OPTIMIZATION OF TRANSFORMER LOAD FORECASTS IN SMART GRIDS THROUGH AI-DRIVEN REGRESSION AND WEATHER DATA FUSION

Abstract

This paper explores machine learning regression models for predicting maximum transformer load using historical and weather data. The growing energy demand and stress on infrastructure during peak periods motivate the need for accurate forecasting to enhance reliability and planning. Six models were evaluated: linear regression, Decision Tree, Random Forest, Support Vector Regression (SVR), K-nearest neighbors (KNN), and XGBoost. Three scenarios were tested. One year of historical data, one year of data plus weather variables, and ten years of synthetic data with weather fluctuations. Key features included connected load, date-based elements (day, month, year), and weather metrics like temperature, humidity, wind speed, and global horizontal irradiance (GHI). Data preprocessing involved merging transformers and weather datasets, feature engineering, and using Grid Search CV with Time Series Split for time-aware model tuning. Performance was evaluated using the root mean squared error (RMSE), the mean absolute error (MAE), and the R² coefficient. Scaled normalization facilitated visual comparison of models by plotting predicted versus actual line plots. In the one-year scenario without weather data, Linear Regression performed best (R² = 0.99), with Random Forest and KNN also performing well. When weather variables were added, Random Forest (R² = 0.90) and Linear Regression (R² = 0.99) remained strong, but SVR and KNN underperformed. With ten-year synthetic data, Random Forest (RMSE = 0.01, R² = 0.97) and XGBoost (RMSE = 0.02, R² = 0.98) outperformed others, capturing long-term and seasonal trends.

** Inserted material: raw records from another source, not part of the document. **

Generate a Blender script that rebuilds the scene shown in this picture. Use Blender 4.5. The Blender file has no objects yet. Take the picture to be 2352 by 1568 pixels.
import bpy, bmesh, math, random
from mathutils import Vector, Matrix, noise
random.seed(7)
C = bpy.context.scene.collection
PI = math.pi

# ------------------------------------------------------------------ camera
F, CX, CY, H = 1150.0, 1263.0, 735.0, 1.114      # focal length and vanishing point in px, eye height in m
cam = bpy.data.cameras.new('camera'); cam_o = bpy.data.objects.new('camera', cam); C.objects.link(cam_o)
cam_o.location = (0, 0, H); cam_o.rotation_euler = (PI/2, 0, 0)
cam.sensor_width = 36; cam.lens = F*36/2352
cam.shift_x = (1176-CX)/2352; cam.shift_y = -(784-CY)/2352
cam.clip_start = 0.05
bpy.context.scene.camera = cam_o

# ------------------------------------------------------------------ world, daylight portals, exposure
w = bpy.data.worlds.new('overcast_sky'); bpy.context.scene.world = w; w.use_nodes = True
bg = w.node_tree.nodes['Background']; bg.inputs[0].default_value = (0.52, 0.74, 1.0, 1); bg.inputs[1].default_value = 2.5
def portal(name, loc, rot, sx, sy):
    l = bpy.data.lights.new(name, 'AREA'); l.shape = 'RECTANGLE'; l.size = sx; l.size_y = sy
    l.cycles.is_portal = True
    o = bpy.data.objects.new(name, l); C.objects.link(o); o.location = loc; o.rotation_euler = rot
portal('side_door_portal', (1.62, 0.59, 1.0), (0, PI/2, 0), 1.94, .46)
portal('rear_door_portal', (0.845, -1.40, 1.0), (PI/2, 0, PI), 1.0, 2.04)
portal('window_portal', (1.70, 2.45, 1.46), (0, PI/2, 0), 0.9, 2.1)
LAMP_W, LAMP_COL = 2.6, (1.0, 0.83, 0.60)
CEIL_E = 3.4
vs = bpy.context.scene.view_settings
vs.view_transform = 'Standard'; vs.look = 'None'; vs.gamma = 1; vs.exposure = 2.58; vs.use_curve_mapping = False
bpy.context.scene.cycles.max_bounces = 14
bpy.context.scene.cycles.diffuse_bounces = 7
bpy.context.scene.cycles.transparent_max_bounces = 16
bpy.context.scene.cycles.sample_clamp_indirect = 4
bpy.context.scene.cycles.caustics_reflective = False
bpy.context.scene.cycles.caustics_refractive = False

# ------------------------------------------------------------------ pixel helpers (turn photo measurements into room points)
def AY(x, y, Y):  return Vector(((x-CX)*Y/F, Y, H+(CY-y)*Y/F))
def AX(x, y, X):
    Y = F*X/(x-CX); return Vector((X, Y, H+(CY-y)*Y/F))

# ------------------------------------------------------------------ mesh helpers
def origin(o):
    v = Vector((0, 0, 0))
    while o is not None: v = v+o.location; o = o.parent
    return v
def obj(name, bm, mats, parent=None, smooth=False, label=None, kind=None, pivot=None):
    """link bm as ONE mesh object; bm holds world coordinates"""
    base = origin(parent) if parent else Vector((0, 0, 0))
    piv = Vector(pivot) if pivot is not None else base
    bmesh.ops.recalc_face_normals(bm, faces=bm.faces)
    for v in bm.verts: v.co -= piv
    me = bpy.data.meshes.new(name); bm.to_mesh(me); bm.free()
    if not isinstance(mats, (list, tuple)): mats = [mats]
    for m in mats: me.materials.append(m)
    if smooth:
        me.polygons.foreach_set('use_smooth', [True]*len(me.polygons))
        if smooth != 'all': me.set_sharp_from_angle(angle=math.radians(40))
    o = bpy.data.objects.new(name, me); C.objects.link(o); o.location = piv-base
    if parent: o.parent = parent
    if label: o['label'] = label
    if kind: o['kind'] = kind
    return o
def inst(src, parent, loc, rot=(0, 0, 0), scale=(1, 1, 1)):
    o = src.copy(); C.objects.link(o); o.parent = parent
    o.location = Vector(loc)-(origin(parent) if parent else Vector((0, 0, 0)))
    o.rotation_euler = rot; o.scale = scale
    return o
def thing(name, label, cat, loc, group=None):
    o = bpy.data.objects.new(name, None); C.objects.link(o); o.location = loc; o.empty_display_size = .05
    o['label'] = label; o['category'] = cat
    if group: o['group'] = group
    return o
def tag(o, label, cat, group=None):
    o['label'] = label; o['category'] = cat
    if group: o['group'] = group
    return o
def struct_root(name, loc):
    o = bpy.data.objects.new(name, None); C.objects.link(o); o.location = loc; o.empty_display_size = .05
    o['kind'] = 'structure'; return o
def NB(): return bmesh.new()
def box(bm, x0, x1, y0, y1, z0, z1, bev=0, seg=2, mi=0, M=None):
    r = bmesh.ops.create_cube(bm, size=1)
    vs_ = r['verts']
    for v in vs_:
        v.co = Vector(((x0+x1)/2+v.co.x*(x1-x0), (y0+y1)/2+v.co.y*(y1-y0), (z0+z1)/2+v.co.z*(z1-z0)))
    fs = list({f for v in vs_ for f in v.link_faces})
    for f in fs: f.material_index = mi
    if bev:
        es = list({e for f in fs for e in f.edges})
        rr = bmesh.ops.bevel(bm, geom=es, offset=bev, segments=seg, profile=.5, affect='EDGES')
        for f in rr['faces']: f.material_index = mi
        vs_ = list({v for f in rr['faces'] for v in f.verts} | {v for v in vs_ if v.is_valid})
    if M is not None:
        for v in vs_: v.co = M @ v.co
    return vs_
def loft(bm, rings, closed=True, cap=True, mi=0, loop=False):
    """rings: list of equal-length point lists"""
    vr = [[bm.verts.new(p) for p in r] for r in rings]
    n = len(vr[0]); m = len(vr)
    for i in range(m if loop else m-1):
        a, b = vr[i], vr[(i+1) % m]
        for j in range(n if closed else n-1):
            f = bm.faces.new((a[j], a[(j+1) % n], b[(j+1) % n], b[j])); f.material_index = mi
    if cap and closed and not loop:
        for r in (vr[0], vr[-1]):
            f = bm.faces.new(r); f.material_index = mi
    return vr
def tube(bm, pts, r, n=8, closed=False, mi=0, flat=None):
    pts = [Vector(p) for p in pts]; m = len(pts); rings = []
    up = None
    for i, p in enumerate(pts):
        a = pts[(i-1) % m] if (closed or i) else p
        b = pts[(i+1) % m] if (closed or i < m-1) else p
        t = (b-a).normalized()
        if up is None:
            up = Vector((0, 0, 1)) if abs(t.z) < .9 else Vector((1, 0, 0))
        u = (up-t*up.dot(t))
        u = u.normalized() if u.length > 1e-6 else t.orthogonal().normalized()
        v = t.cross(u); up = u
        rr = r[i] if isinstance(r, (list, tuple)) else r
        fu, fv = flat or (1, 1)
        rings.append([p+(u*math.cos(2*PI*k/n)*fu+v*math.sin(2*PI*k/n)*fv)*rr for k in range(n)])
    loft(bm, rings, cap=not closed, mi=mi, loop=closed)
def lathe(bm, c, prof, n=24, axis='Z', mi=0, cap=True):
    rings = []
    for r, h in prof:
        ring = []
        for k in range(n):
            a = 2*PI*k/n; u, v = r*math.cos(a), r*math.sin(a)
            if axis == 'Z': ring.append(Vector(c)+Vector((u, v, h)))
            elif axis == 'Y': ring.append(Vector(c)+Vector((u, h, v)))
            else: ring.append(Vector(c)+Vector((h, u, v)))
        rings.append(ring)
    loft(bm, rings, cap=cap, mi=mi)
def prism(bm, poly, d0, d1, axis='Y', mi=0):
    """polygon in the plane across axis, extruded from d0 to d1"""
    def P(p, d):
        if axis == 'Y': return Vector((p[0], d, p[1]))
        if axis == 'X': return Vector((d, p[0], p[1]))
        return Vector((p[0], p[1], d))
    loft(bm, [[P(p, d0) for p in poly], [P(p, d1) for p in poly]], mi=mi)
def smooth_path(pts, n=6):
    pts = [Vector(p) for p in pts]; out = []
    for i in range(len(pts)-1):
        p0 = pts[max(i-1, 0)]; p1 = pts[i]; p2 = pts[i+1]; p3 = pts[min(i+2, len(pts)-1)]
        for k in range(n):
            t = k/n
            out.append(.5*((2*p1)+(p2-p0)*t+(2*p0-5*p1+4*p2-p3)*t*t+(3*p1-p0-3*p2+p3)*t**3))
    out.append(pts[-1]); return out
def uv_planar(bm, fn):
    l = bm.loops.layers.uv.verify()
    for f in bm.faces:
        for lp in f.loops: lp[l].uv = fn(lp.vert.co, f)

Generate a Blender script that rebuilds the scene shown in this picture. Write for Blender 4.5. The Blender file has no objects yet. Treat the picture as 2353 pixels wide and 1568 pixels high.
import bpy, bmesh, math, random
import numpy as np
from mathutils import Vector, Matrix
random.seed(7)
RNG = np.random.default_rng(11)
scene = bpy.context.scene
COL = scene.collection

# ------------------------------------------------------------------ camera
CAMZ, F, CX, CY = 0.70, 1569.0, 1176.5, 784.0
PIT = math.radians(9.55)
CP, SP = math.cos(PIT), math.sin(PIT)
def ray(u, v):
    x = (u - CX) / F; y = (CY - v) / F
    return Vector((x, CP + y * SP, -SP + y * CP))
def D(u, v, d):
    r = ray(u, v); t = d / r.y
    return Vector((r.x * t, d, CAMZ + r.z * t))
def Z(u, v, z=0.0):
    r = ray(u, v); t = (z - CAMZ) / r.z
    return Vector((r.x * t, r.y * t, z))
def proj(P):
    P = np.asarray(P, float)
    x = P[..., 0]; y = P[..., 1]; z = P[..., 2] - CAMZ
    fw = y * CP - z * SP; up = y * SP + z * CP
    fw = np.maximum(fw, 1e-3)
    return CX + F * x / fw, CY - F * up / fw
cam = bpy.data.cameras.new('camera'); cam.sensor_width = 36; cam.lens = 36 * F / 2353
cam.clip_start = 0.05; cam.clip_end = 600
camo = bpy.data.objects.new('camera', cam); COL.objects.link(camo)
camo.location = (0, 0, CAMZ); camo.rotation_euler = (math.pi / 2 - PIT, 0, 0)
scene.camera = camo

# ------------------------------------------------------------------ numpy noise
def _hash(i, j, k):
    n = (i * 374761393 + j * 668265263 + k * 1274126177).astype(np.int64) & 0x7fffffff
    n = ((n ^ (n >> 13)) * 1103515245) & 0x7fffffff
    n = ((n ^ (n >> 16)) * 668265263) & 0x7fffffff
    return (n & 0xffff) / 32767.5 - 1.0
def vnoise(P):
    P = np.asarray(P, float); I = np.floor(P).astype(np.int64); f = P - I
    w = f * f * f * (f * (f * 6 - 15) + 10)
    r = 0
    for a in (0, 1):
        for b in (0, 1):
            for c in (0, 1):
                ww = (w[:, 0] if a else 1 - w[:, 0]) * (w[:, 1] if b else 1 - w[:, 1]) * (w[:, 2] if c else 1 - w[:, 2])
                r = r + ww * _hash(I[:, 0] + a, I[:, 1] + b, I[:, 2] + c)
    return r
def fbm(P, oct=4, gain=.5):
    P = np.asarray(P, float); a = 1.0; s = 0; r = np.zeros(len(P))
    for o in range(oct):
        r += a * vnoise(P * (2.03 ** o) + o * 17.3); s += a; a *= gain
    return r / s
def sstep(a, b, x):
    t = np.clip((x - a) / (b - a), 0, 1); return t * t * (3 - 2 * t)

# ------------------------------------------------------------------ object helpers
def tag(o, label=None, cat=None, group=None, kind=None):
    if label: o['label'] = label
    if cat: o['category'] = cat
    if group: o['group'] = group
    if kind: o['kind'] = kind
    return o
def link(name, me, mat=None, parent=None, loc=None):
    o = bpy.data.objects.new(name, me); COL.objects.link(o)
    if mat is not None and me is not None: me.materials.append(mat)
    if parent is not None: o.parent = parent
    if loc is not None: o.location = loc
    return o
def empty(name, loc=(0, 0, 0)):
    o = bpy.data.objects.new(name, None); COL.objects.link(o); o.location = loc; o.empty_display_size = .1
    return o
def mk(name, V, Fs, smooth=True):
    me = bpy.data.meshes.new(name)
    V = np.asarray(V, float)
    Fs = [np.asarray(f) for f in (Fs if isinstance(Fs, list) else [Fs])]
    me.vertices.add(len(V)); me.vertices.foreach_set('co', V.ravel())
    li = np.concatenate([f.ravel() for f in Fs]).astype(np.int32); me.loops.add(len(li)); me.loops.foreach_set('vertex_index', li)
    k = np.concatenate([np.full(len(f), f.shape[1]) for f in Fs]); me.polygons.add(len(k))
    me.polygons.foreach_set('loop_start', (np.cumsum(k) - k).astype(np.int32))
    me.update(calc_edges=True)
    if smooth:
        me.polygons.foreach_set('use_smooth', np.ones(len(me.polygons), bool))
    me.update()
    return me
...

Linear Regression and SVR struggled with extended forecasts. Correlation analysis revealed that transformer load had a moderate correlation with temperature (r = 0.34) and wind speed (r = 0.55), and a strong correlation with global horizontal irradiance (GHI) (r = 0.74). These findings validate the value of ensemble models and environmental variables in enhancing load forecasting accuracy. The study supports the integration of weather-aware machine learning for more intelligent energy grid management.